Sunday, May 20, 2012

Liberty, Slavery, and Class War

Liberty is both reciprocal and relative, not individual or absolute. Otherwise, it just means "my liberty, and your slavery."


Slavery is the power to compel. In the long and bumbling struggle of Americans for liberty, the physical bondage called slavery has been more clearly condemned than the more subtle but equally effective financial bondage of a rich elite, in part because the dial of financial bondage is far more sensitive (in modern parlance, "trickle down"), in part because the dial of financial bondage has been spun with far more skill, and in part because financial slavery is not easy to define, whereas physical slavery is. In the event, physical bondage was prohibited after a war that nearly destroyed the nation, while the level of financial bondage waxes and wanes with the alertness of the citizenry.
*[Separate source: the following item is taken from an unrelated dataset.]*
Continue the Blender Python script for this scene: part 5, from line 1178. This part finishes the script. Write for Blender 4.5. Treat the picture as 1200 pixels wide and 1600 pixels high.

In the 21st century, carefully distracted and manipulated by culture wars, bribed by cheap Chinese consumer junk, scared by the marvelously useful specter of terror, and beguiled by a breathtakingly bold stream of elitist propaganda nonsense, American citizens are not very alert at all. Hence, the super-rich elite has been steadily spinning the dial on the financial slavery machine in the direction of transferring the marvelous wealth of American society into their own hands. It is no longer necessary to debate the idiocy of trickle down, for trickle down has been transformed into squeeze dry.


The world has never had a good definition of the word liberty, and the American people, just now, are much in want of one. We all declare for Liberty; but in using the same word we do not all mean the same thing. With some the word liberty may mean for each man to do as he pleases with himself, and the product of his labor; while with others the same word may mean for some men to do as they please with other men, and the product of other men’s labor. Here are two, not only different, but incompatable [sic] things, called by the same name–liberty. And it follows that each of the things is, by the respective parties, called by two different and incompatable [sic] names–liberty and tyranny.” [Abraham Lincoln, Speech to the Sanitary Commission, April 1864, as quoted in Ronald C. White, Jr., "Lincoln and the Rhetoric of Freedom," in Harold Holzer and Sara Vaugn Gabbard, eds., Lincoln and Freedom (Carbondale, Ill.: Southern Illinois UP, 2007, 139.)]


What in the language of abolition does not equally apply to the struggle against financial slavery?

When American families use the word "liberty," they are not referring to granting monster banks the liberty to engage in mortgage fraud or bet against their own clients or demand welfare to compensate them for their gambling losses. When billionaires use the word "liberty," they are referring to all this and more...to the right to buy elections by pitting their billions against the savings of normal voters in a "free" contest of "one dollar, one vote." The billionaires are referring to the right to tell the politicians they have bought to pass laws for their private convenience, laws that break unions, drive down wages, and push virtually everyone into subservience. The billionaires are referring to laws that allow them to destroy the environment that is our common heritage in order to enrich themselves even as they impoverish the rest of us.


When the average American uses the word "liberty," that word means "government  of the people, by the people, and for the people." When billionaires and their lackey politicians use the word "liberty," it means something incompatible: it means  "class war." And the billionaires are winning.